Give back, exactly as it appears, the run of lines opening with the one containing "were 3840x2243 pixels." and closing with the one containing "vs.append(frame(u, v, z))". Nothing outside that run should appear.

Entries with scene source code
_ _ _
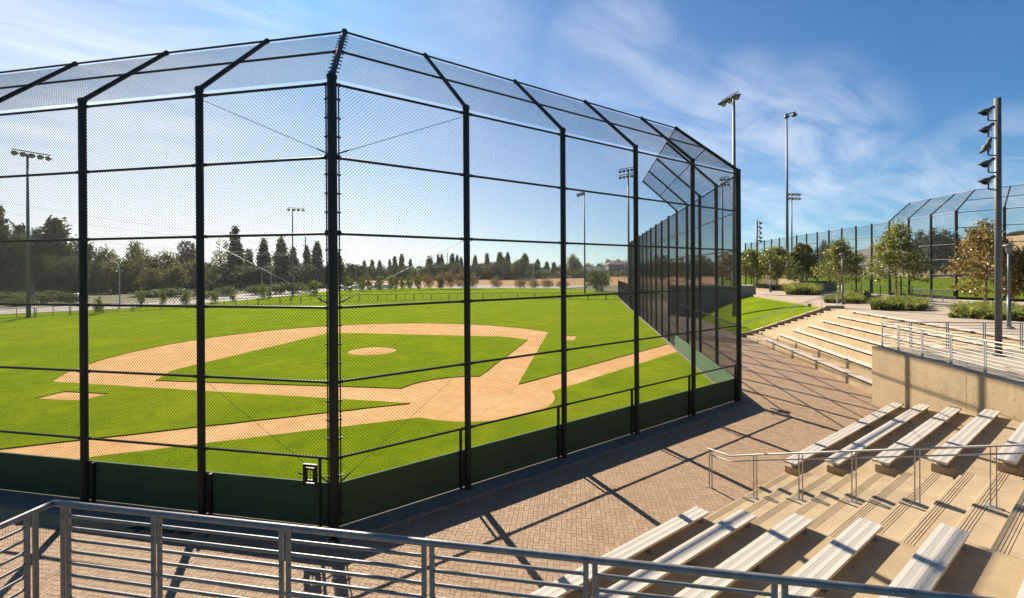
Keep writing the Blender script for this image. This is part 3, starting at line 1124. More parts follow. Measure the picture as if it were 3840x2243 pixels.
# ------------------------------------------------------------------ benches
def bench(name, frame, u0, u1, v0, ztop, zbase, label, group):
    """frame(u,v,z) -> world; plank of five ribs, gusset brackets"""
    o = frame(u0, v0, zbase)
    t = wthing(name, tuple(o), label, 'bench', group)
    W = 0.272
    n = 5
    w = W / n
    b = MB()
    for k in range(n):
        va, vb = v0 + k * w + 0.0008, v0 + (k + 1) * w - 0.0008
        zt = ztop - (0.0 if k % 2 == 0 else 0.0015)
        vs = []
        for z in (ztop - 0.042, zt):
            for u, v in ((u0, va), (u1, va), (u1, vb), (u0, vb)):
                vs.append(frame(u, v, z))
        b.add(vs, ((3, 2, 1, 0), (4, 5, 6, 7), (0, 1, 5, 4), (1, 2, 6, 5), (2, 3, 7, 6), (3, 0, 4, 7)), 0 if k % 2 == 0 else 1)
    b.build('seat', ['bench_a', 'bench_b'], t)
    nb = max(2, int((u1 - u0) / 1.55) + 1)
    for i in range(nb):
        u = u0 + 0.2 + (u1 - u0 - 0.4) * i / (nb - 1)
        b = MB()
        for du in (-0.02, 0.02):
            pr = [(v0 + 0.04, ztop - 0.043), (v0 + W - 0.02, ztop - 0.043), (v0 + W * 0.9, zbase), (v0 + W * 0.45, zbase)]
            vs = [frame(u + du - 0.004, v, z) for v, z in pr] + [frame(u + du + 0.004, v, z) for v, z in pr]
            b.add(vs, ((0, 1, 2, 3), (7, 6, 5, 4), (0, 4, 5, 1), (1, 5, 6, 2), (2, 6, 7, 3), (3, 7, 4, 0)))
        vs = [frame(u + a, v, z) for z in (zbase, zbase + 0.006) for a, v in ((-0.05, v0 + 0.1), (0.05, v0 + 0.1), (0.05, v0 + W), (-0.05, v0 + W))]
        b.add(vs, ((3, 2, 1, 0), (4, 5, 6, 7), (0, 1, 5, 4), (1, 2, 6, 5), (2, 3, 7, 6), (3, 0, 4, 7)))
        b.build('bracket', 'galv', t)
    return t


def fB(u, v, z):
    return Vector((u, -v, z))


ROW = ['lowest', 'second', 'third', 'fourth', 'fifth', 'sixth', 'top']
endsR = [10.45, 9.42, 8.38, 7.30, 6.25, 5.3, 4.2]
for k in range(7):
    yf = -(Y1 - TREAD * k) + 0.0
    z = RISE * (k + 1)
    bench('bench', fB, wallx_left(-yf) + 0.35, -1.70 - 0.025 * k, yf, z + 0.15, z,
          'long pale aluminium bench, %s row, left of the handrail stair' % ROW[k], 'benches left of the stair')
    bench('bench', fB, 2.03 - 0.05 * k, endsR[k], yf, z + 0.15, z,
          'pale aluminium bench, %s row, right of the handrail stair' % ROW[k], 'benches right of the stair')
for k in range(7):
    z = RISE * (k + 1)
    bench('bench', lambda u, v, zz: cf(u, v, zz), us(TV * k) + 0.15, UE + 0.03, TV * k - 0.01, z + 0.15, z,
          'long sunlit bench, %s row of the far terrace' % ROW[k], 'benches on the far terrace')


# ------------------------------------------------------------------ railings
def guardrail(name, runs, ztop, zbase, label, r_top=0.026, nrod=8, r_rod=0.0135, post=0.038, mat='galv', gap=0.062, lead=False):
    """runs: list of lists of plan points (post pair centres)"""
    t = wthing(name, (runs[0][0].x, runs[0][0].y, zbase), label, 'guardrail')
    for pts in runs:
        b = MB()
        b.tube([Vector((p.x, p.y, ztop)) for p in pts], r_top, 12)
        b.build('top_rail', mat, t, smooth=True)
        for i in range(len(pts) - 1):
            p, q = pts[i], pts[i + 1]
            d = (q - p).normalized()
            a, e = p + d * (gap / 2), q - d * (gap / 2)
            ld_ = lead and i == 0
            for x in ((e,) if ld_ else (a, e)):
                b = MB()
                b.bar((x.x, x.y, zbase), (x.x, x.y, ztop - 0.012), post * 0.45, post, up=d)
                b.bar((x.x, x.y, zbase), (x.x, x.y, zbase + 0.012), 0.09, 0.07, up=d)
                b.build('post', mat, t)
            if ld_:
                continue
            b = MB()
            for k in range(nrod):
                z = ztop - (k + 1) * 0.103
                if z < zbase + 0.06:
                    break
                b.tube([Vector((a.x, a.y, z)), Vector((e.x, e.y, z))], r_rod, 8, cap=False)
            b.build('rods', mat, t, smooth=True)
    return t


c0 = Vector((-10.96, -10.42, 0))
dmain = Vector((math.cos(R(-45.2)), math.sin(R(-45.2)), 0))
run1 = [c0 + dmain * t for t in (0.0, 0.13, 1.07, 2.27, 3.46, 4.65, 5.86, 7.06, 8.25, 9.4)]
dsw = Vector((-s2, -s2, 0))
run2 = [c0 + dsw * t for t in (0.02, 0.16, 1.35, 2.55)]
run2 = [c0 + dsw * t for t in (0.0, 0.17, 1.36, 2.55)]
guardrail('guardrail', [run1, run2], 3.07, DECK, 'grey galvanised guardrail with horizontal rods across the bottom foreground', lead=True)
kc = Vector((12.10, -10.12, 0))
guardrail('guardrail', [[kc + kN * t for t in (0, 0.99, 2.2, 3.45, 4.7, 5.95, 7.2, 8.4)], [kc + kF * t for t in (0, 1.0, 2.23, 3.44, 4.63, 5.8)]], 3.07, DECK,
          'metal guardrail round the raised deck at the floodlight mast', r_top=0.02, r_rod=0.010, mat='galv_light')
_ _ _
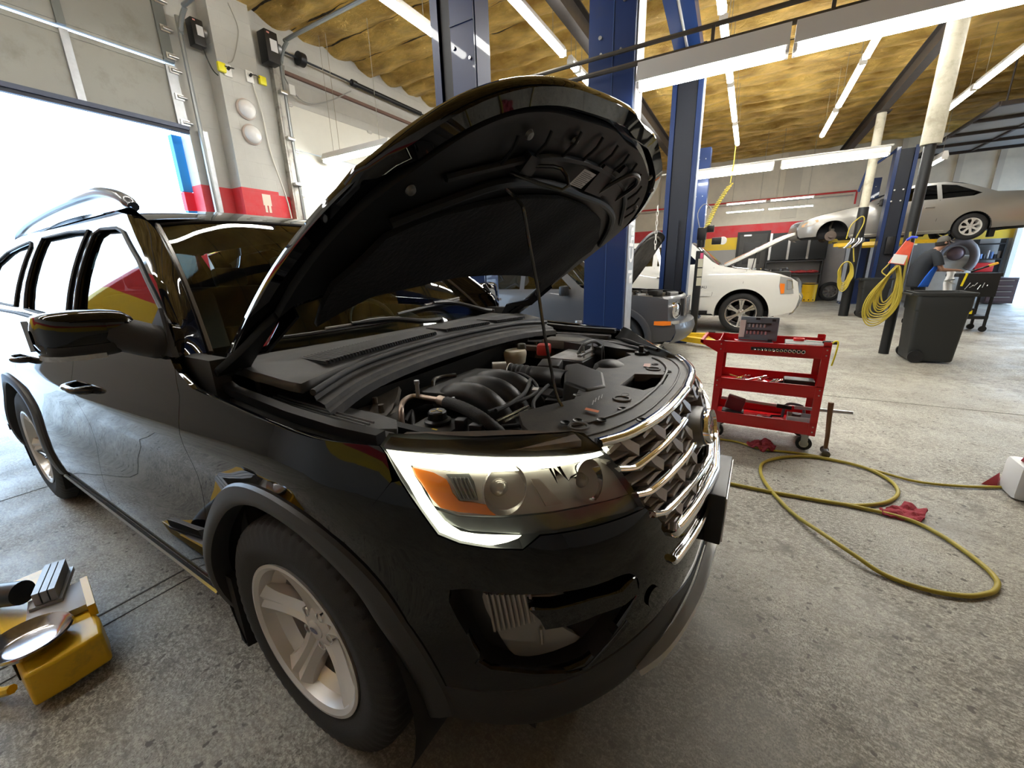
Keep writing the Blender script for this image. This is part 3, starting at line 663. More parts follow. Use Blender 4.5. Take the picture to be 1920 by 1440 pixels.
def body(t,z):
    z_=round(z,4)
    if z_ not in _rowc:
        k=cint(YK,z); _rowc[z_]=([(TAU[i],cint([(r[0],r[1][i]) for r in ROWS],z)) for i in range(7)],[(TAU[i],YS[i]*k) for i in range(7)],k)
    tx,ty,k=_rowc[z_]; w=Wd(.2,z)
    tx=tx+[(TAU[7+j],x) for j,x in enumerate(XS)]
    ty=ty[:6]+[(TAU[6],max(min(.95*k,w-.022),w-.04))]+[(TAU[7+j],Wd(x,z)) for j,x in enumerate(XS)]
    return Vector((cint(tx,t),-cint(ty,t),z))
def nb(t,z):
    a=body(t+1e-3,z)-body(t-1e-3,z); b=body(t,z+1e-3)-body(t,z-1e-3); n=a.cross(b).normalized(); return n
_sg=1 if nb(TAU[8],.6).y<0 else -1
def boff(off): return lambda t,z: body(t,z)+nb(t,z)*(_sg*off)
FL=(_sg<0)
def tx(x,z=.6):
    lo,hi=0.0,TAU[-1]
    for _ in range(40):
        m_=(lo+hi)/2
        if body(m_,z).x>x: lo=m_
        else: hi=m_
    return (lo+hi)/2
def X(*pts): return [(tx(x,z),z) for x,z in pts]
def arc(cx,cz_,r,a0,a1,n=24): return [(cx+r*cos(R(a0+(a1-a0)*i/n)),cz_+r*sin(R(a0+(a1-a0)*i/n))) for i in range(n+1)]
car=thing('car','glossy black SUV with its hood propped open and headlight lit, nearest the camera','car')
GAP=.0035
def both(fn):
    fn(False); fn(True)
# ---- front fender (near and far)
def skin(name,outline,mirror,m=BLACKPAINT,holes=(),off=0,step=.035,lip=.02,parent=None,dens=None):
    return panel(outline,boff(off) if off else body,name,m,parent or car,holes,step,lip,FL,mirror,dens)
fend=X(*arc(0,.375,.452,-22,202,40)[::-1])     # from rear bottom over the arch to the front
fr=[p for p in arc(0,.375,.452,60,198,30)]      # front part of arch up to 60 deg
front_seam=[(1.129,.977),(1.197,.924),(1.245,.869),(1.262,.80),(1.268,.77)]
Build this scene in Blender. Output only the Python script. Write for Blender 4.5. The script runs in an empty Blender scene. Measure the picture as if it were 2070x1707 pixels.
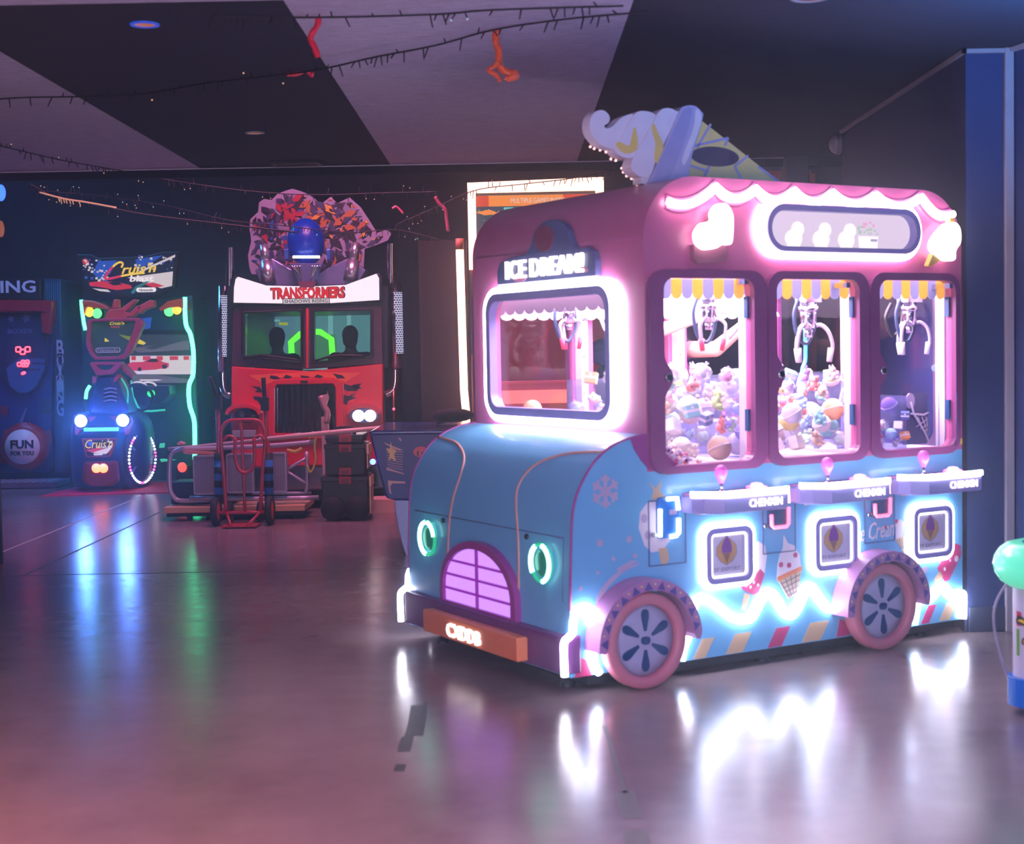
_ _ _
**RESULT FOR THIS EXERCISE**
Keep writing the Blender script for this image. This is part 3, starting at line 1124. More parts follow. Measure the picture as if it were 3840x2243 pixels.
# ------------------------------------------------------------------ benches
def bench(name, frame, u0, u1, v0, ztop, zbase, label, group):
    """frame(u,v,z) -> world; plank of five ribs, gusset brackets"""
    o = frame(u0, v0, zbase)
    t = wthing(name, tuple(o), label, 'bench', group)
    W = 0.272
    n = 5
    w = W / n
    b = MB()
    for k in range(n):
        va, vb = v0 + k * w + 0.0008, v0 + (k + 1) * w - 0.0008
        zt = ztop - (0.0 if k % 2 == 0 else 0.0015)
        vs = []
        for z in (ztop - 0.042, zt):
            for u, v in ((u0, va), (u1, va), (u1, vb), (u0, vb)):
                vs.append(frame(u, v, z))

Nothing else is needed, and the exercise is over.